The book closes with and adventure titled “One Man Army” that’s pretty clever, and explores just how wrong things can go with Alpha Complex’s cloning system even when the cloning itself comes off without a hitch. It’s a fine adventure and would work perfectly well for Troubleshooter characters too, if you didn’t want to have Armed Forces characters—though of course, if you didn’t want those, you probably wouldn’t bother with this book.
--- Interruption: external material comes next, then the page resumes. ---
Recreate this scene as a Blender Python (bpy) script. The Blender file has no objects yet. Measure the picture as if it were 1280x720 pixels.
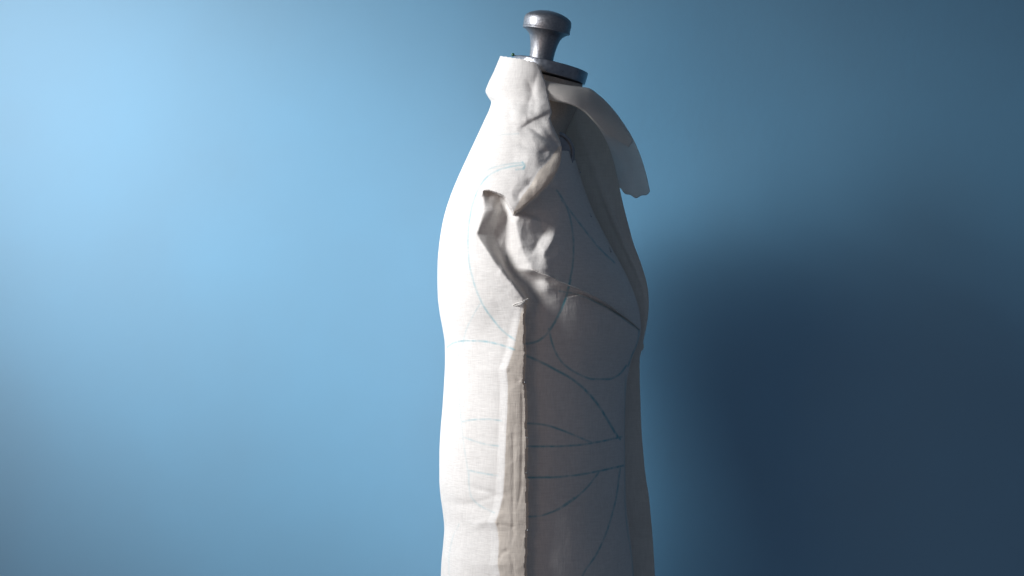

In summary, I think what people say about the later Paranoia XP books is right: they are a little disappointing, cosmetically: the internal art, the layout, and the editing all leave one longing for when Allen Varney and Jim Holloway were still directly involved. (Ryder-)Hanrahan seems to have drafted the book in a little bit of a hurry, but I honestly suspect that this is mostly a function of poor editorial oversight. (A problem that, apparently, persisted with Mongoose into the second-most recent version of Paranoia.) That said, if you were looking for a twist on the usual approach to Alpha Complex, The Thin Green Line could easily provide you with that, as long as you’re willing to do a lot of the work in terms of adventure design and prep. There are enough parallels between a Troubleshooters game and the kind of Armed Forces game this book suggests is possible, but ultimately Hanrahan does the concept (like Troubleshooters, but even crazier!) a fair bit better in his later Internal Security book for the 25th Anniversary edition of Paranoia.